The clove used for domestic purposes is the calix and flower-bud of a plant belonging to the order of Myrtaceæ. Although the plant has been often described and very well drawn from cultivated specimens, some doubt remains as to its nature when wild. I spoke of it in my Geographical Botany in 1855, but it does not appear that the question has made any further progress since then, which induces me to repeat here what I said then.

“The clove must have come originally from the Moluccas,” as Rumphius asserts,[777] for its cultivation was limited two centuries ago to a few little islands in this archipelago. I cannot, however, find any proof that the true clove tree, with peduncles and aromatic buds, has been found in a wild state. Rumphius[778] considers that a plant of which he gives a description, and a drawing under the name Caryophyllum sylvestre, belongs to the same species, and this plant is wild throughout the Moluccas. A native told him that the cultivated clove trees degenerate into this form, and Rumphius himself found a plant of C. sylvestre in a deserted plantation of cultivated cloves. Nevertheless plate 3 differs from plate 1 of the cultivated clove in the shape of the leaves and of the teeth of the calix. I do not speak of plate 2, which appears to be an abnormal form of the cultivated clove. Rumphius says that C. sylvestre has no aromatic properties; now, as a rule, the aromatic properties are more developed in the wild plants of a species than in the cultivated plants. Sonnerat[779] also publishes figures of the true clove and of a spurious clove found in a small island near the country of the Papuans. It is easy to see that his false clove differs completely by its blunt leaves from the true clove, and also from the two species of Rumphius. I cannot make up my mind to class all these different plants, wild and cultivated, together, as all authors have done.[780] It is especially necessary to exclude plate 120 of Sonnerat, which is admitted in the Botanical Magazine. An historical account of the cultivation of the clove, and of its introduction into different countries, will be found in the last-named work, in the Dictionnaire d’Agriculture, and in the dictionaries of natural history.

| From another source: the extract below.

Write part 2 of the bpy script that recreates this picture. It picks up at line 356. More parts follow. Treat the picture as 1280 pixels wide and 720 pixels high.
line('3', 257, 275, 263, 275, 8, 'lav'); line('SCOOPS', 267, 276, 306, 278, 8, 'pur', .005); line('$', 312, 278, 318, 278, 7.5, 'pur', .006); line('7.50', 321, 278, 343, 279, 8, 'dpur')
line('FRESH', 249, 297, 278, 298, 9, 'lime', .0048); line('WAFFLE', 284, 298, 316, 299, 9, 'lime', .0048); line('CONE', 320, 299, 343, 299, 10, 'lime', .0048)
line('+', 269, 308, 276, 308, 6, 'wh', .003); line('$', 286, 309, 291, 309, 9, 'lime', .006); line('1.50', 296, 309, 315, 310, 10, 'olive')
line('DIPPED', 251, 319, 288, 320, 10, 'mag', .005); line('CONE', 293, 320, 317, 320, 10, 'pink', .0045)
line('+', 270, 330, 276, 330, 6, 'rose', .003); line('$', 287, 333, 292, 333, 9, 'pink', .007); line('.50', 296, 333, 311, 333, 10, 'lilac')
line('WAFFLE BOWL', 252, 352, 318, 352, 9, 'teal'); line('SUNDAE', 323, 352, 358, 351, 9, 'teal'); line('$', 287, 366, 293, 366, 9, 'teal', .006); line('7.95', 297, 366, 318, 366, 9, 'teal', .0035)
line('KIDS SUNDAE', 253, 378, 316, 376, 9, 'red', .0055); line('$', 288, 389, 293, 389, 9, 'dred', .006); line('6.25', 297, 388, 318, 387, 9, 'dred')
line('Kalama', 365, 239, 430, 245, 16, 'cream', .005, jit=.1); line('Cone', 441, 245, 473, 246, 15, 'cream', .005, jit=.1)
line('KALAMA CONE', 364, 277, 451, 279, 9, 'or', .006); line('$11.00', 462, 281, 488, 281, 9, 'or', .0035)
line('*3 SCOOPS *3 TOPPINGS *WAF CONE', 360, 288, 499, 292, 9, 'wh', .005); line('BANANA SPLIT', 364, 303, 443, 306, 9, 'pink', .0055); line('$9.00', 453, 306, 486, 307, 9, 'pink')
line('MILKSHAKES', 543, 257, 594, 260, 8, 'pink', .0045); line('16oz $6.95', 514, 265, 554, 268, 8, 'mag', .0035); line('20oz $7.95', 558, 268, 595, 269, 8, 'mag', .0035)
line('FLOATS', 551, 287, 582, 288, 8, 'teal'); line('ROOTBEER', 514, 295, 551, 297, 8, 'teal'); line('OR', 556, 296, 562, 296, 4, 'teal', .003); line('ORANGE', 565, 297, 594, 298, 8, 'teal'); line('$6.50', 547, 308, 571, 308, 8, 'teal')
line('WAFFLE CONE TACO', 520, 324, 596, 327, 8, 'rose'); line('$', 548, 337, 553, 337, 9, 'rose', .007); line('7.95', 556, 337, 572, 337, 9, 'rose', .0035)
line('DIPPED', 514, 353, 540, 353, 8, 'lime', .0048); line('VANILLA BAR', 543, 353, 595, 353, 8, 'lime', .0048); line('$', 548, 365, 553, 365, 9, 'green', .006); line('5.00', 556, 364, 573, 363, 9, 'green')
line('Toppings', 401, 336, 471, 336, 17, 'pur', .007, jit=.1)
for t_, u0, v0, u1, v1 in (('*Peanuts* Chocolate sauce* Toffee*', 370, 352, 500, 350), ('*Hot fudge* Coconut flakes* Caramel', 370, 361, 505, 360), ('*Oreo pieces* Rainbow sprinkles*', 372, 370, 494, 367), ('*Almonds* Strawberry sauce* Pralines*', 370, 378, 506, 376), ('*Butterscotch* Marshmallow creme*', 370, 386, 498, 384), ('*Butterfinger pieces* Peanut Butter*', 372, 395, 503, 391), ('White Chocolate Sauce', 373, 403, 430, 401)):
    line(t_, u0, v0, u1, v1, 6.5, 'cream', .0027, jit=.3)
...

If it be true, as Roxburgh says,[781] that the Sanskrit language had a name, luvunga, for the clove, the trade in this spice must date from a very early epoch, even supposing the name to be more modern than the true Sanskrit. But I doubt its genuine character, for the Romans would have known of a substance so easily transported, and it does not appear that it was introduced into Europe before the discovery of the Moluccas by the Portuguese.